Shalhoub, who is from a large Lebanese American family in Green Bay, Wisc., had limited exposure to Italian American food and culture while growing up. He also didn’t live anywhere near an ocean.
The Big Night shoot was his first time at the Jersey Shore. He had, however, had some experience with Italian food.
Growing up, he remembers being taken to a family friend’s apartment, where an “older Italian woman” made “some pasta dishes.”
“I don’t know what I was eating, but I couldn’t get enough of it.”
At 19, after heading East for college at the University of Southern Maine, Shalhoub had his first “Italian sandwich, which I’d never heard of before … And all the variations on an Italian sub, and all those great Italian deli meats.”
On the sets of Big Night, he said, the crew had food stylists preparing the dinners shown in the film.
“All these meals that we had to consume on camera … it was delicious!” he said.
The film ends with a famous scene — five minutes of no dialogue, just Tucci cooking an omelet and the brothers sitting down to eat it.

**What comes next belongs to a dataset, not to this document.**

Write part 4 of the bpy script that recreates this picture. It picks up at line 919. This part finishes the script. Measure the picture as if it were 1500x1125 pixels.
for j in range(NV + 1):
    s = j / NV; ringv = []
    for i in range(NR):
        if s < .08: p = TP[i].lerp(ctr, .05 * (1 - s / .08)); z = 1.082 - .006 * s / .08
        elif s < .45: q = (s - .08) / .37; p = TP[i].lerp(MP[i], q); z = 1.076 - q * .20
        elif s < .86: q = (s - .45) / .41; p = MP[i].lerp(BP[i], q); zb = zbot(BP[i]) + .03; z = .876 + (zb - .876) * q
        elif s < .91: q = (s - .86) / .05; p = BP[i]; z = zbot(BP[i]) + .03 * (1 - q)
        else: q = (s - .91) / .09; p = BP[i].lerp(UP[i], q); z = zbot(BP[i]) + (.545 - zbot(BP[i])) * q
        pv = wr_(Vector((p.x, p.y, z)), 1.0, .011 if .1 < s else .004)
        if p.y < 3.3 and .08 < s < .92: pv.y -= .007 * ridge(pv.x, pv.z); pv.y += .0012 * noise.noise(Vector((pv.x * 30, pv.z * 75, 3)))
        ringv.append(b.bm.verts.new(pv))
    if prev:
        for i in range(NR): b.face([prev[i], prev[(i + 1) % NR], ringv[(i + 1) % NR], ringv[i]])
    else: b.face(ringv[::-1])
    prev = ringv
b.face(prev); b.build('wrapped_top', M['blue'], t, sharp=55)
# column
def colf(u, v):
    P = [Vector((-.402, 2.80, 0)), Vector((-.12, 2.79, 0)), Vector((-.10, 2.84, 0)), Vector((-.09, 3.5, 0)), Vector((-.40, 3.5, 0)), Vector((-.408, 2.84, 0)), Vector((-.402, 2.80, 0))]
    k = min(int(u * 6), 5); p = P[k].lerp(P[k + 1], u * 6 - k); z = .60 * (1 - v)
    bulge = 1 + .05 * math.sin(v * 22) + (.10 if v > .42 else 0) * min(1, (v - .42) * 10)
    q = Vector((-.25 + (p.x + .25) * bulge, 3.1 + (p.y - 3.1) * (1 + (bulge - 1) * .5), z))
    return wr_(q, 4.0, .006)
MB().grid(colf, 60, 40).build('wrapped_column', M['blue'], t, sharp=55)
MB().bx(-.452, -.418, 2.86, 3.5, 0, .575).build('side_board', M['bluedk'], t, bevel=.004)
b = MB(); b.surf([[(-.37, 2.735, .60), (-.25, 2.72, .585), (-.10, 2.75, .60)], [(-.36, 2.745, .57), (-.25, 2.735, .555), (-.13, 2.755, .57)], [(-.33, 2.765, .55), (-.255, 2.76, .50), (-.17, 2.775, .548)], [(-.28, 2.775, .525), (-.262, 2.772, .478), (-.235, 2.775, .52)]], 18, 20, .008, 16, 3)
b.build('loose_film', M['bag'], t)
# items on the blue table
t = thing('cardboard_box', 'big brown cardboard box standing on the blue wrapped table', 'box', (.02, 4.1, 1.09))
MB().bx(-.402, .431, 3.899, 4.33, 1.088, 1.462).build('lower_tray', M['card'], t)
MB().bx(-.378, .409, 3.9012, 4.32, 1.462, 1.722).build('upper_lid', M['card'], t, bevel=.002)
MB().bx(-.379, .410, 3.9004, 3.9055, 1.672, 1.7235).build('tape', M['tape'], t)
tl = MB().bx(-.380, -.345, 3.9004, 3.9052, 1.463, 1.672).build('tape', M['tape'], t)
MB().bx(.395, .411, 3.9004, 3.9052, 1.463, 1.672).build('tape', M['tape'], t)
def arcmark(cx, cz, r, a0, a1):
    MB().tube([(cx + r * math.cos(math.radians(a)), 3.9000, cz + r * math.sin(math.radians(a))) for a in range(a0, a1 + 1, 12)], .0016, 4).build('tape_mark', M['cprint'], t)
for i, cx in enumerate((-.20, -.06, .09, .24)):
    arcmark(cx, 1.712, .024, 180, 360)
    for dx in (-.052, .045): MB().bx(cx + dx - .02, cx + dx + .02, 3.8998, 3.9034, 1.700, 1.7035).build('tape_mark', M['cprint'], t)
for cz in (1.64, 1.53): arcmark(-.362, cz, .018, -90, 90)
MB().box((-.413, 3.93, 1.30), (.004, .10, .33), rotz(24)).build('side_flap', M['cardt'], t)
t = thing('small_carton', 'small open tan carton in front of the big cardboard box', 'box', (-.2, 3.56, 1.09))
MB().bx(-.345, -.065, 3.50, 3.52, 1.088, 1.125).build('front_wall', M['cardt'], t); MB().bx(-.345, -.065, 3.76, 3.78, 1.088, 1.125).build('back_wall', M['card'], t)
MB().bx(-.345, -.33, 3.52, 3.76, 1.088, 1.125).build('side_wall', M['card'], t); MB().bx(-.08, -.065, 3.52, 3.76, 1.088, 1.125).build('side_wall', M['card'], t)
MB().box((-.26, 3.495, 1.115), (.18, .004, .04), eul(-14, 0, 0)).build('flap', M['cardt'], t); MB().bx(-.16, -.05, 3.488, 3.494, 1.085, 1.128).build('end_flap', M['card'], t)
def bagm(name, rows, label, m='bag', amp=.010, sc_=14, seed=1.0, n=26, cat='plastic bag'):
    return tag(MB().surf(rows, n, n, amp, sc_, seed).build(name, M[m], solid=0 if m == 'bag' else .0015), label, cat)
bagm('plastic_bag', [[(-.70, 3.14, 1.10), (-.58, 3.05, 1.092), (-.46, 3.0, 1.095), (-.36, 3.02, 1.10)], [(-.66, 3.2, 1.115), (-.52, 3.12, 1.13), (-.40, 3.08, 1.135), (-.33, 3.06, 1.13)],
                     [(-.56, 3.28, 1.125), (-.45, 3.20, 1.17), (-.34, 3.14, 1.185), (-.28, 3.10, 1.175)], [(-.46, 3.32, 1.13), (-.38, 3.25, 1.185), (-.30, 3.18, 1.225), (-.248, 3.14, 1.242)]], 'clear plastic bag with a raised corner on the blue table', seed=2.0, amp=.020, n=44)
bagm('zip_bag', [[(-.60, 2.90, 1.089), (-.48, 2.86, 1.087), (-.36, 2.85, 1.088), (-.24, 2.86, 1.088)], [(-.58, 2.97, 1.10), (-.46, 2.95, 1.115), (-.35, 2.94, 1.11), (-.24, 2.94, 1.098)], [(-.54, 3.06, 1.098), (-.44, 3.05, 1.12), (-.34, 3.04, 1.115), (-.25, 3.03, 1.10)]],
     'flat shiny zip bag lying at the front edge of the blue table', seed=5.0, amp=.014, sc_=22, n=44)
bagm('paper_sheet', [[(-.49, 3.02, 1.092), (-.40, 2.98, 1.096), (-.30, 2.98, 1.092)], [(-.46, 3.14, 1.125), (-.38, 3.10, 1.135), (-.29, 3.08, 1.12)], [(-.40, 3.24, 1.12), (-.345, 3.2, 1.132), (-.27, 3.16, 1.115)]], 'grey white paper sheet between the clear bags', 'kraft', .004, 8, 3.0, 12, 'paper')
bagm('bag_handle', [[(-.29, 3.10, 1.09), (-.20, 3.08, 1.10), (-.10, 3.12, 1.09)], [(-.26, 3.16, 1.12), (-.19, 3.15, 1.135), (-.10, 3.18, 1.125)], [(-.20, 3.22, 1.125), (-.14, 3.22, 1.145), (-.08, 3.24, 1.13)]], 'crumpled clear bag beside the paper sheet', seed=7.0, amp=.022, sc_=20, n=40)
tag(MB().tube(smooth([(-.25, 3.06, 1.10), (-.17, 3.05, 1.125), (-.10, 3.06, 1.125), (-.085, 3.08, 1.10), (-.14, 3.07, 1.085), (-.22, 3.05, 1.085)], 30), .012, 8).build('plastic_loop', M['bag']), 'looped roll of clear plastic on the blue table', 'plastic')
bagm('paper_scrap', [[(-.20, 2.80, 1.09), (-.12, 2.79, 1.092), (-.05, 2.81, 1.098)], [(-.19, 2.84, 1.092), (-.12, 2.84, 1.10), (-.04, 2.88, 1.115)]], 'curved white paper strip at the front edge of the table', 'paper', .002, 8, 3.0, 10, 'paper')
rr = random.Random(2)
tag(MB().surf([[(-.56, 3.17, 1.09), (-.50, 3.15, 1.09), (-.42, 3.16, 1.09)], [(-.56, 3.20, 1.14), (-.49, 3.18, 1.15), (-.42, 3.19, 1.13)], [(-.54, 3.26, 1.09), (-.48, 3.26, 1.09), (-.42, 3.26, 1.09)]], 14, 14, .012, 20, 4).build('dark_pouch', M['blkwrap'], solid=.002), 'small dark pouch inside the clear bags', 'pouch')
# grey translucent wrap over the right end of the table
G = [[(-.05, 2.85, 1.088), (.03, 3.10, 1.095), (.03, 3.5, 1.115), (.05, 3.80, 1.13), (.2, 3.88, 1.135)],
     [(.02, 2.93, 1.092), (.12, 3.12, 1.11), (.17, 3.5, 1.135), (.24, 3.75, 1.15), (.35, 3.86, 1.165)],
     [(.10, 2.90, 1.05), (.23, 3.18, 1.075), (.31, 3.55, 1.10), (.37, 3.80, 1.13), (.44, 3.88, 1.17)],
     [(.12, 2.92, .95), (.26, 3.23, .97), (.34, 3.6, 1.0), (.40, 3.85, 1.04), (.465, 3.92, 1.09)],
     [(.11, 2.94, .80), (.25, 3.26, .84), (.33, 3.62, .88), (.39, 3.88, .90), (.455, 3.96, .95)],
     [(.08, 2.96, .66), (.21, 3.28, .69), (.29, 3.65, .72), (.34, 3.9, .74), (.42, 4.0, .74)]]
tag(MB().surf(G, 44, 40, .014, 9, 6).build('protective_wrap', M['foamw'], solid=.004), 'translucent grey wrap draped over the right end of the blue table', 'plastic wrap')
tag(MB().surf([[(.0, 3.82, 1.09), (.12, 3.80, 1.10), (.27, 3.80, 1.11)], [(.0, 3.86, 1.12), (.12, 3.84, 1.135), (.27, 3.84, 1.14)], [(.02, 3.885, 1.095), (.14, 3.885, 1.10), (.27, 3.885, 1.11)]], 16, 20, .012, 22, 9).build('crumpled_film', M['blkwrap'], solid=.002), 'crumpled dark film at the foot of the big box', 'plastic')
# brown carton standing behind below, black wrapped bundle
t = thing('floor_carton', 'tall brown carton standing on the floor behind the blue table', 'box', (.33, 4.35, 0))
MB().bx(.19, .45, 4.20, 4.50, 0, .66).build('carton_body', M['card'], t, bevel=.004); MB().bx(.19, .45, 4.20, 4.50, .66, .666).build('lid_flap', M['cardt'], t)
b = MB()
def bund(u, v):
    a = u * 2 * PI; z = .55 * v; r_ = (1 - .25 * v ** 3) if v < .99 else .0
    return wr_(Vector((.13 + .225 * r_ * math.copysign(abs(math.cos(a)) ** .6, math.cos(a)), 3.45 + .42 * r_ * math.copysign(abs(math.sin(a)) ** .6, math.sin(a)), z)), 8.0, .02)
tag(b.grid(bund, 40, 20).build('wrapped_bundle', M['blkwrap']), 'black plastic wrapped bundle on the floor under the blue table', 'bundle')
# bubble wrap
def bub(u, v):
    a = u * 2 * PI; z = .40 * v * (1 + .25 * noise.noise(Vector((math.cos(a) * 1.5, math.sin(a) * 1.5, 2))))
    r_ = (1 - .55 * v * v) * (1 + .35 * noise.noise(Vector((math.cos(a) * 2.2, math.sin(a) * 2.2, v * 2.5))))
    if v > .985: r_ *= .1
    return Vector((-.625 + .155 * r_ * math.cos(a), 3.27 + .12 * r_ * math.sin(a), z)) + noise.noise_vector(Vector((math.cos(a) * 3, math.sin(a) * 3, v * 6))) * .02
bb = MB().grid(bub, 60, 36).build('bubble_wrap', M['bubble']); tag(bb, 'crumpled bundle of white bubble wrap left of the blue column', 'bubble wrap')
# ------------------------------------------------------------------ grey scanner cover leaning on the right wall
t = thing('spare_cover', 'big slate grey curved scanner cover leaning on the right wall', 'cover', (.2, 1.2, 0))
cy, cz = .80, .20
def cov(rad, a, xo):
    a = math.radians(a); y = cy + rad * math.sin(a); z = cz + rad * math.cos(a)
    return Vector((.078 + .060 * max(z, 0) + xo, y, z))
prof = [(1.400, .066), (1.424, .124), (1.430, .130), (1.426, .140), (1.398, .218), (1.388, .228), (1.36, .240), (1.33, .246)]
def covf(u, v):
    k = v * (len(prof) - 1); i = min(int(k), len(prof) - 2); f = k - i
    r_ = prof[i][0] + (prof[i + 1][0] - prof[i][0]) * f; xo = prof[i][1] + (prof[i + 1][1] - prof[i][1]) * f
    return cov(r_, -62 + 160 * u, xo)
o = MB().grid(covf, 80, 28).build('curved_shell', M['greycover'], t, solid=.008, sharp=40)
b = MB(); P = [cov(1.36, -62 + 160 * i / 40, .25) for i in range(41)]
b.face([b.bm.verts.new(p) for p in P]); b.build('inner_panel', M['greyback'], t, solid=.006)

The film’s financiers didn’t understand that scene and wanted it changed or removed, Scott said at the film screening. The directors then pulled the old Mel Brooks trick; they said they’d take the scene out, but didn’t.
Tucci and Shalhoub, 30 years later, are not only very busy actors, but both have recently hosted food-focused travel shows: Hulu’s Tucci in Italy and HBO’s Breaking Bread, respectively.
“I could never have imagined that this movie would have the legs that it has, that 30 years in, it would still be a film that people go back to, and consider one of the best food movies,” Shalhoub said.
Philadelphia chef and restaurateur Marc Vetri is a fan.
“In 1996, chefs were in this kind of zone,” said Vetri, who watched the film shortly after it came out. “We all made the menus, and we had our visions, and we didn’t want to alter anything, and [said] ‘this is how we do it’.”
He still remembers the unveiling of the timpano in the film.
“For me, that was magic,” he said. “I was like, ‘I gotta make that’ … I get that because when I finish something that I’m working on, I have that same look, that same feeling; it looks like I’m in love. That never leaves us.”
Vetri, who has gone on to cook for many famous people, said the film always reminds him of when, early in the life of his first restaurant, he cooked for the famed French chef Jacques Pépin. He cooked his whole roasted fish, with cherry tomatoes and olives.
Thirty years on, Vetri — like many others — remains a fan.
“The music, the vibes, and even the ending … Everything [with] cooking, you always just want to make it the most awesome thing. Having them make that omelet- it’s just that magical thing that they’re sharing.”